If you asked Denis Forman, late of Granada, and Jeremy Isaacs, late of Channel 4 - the two great television executives of recent decades - to lower an egg out of a window on a piece of string, you would probably have ended up with the egg on your face pretty quickly, but they had an instinctive understanding of their industry. Alan Yentob has always been celebrated at the BBC for 'personal time-management 'blocks' ' (some of his Arena films were completed minutes before transmission), but personal disorder has never precluded his ability to organise talent or, latterly, schedules. Art is a messy business and is not always made by neat people.

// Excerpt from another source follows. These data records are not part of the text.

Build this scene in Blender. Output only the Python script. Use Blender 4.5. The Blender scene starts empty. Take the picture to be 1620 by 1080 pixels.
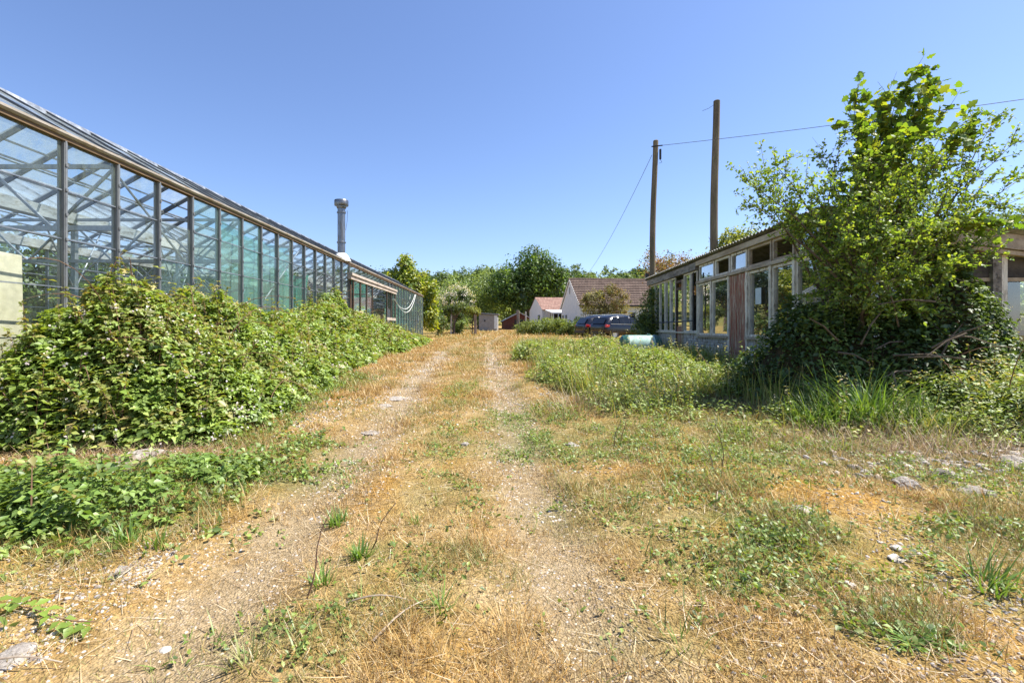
import bpy, math
import numpy as np
from mathutils import Vector, Matrix

SC = bpy.context.scene
COL = SC.collection
rng = np.random.default_rng(7)
R = math.radians
F, CX, HY, CAMZ = 765.0, 780.0, 518.0, 1.3     # survey of the place: focal length, vanishing point, eye height


def at(px, py, Y):
    """point of the place at depth Y that was surveyed at px, py"""
    return Vector(((px - CX) * Y / F, Y, CAMZ - (py - HY) * Y / F))


# ------------------------------------------------------------------ noise
_tab = np.random.default_rng(99).random((256, 256))


def vn(x, y, s=1.0, k=0):
    x = np.asarray(x, float) / s + 17.3 * k + 1000.0
    y = np.asarray(y, float) / s + 9.7 * k + 1000.0
    xi = np.floor(x).astype(int); yi = np.floor(y).astype(int)
    fx = x - xi; fy = y - yi
    fx = fx * fx * (3 - 2 * fx); fy = fy * fy * (3 - 2 * fy)
    a = _tab[xi % 256, yi % 256]; b = _tab[(xi + 1) % 256, yi % 256]
    c = _tab[xi % 256, (yi + 1) % 256]; d = _tab[(xi + 1) % 256, (yi + 1) % 256]
    return (a * (1 - fx) + b * fx) * (1 - fy) + (c * (1 - fx) + d * fx) * fy


def fbm(x, y, s=1.0, k=0, o=3):
    t = 0; a = 1; w = 0
    for i in range(o):
        t = t + a * vn(x, y, s / 2 ** i, k + i); w += a; a *= .55
    return t / w


def sm(x, a, b):
    t = np.clip((np.asarray(x, float) - a) / (b - a), 0, 1)
    return t * t * (3 - 2 * t)


_gy = [-60, -5, 1.9, 4.7, 8.4, 12, 15, 33, 45, 60, 90, 110, 140, 190, 260, 700]
_gz = [-.3, 0.05, .1, .18, .38, .45, .47, .52, .66, .86, 1.3, 2.0, 8.0, 13., 14., 14.]


def G(x, y):
    x = np.asarray(x, float); y = np.asarray(y, float)
    z = np.interp(y, _gy, _gz)
    near = np.clip(1 - np.abs(y) / 60, 0, 1)
    z = z + near * ((fbm(x, y, 1.3, 3) - .5) * .07 + (vn(x, y, .25, 8) - .5) * .018)
    z = z - near * .05 * (rut(x, y)) + near * .04 * sm(np.abs(x + .45 + .035 * y), 1.2, 2.5)
    return z


def track_c(y):
    y = np.asarray(y, float)
    return np.interp(y, [-5, 0, 15, 22, 30, 45, 60], [-.2, -.36, -.86, -1.0, -.72, .3, 1.2])


def rut(x, y):
    c = track_c(y)
    wob = (vn(y, y * 0, 1.7, 5) - .5) * .25
    l = np.exp(-((x - c + .74 + wob * .6) / .27) ** 2)
    r = np.exp(-((x - c - .76 + wob * .5) / .27) ** 2)
    return np.maximum(l, r)


# ------------------------------------------------------------------ objects
def tag(o, label=None, cat=None, group=None, kind=None):
    if label: o['label'] = label
    if cat: o['category'] = cat
    if group: o['group'] = group
    if kind: o['kind'] = kind
    return o


def empty(name, loc=(0, 0, 0), rz=0.0):
    o = bpy.data.objects.new(name, None)
    COL.objects.link(o); o.location = loc; o.rotation_euler = (0, 0, rz)
    o.empty_display_size = .2
    return o


def link(name, me, parent=None):
    o = bpy.data.objects.new(name, me)
    COL.objects.link(o)
    if parent is not None: o.parent = parent
    return o


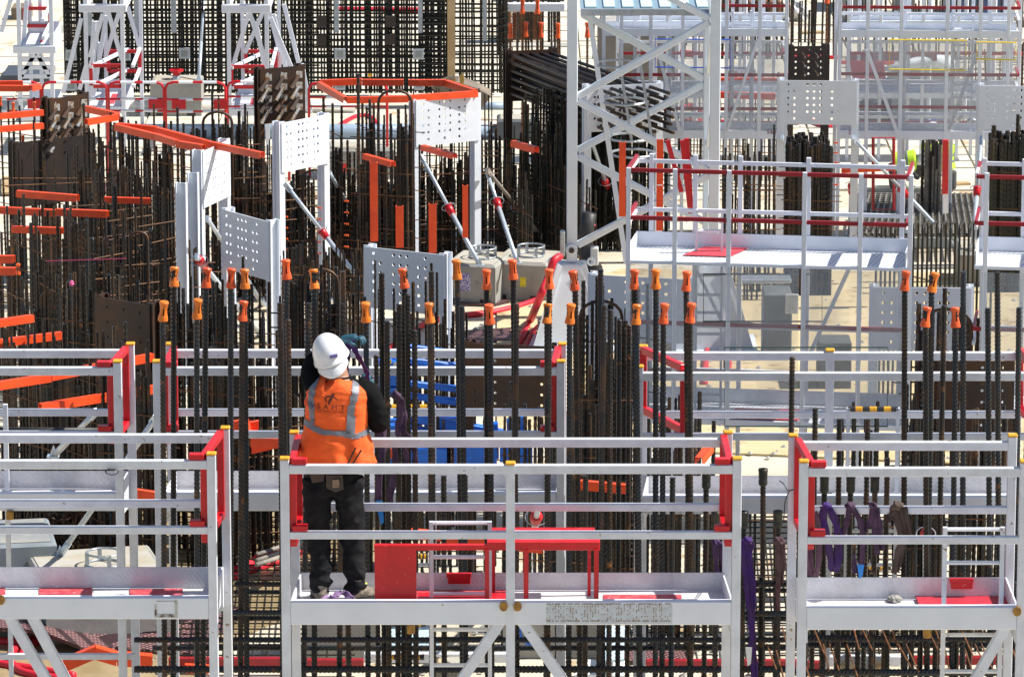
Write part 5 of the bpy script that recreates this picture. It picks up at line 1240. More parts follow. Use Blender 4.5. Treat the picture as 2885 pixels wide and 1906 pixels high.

And the BBC Management Training schemes are undermined by a basic, and vast, paradox. The courses are largely intended to prepare staff for a new cost- conscious BBC. For example, a module like 'Budgeting' - offered in variations of one to five days at Elstree - teaches how to save and allocate money. As part of this new fiscal discipline, every element of expenditure of a BBC department is charged directly to it, rather than, as in the past, hiding under general overheads. These training courses will similarly be paid for from individual departmental budgets. The four-day 'Executive Leadership Programme' in Cumbria, for example, costs pounds 1,540. 'Managing Time' spends pounds 190 per person per day, 'Budgeting' pounds 290. If I were a BBC 'resource manager' attempting to control a budget, I would ban my staff from attending these expensive courses. But, apparently, this particular economy has been discouraged from higher up.

This is merely, though, another example of the curious current attitude to the management of what was once a creative industry. The present executives of Granada, for example, if they handed you an egg, would not expect you to lower it out of a window. They would expect you to poach, fry or grill it, having been seconded from Granada's catering side.

But perhaps we are being too cynical. Many of the BBC management programmes are truly demanding courses, designed to assess whether a participant has the executive right stuff. For example, the Cumbrian jaunt, attractive as it sounds, has hidden traps. The programme is not over when you drive away from Brathay Hall. An invoice arrives in your office for the pounds 1,540. You pay it promptly, of course. But how? You have the bill sent on to a limited company, run from your home, of which your wife is a director. Well done. You have passed the final initiative test and will go far.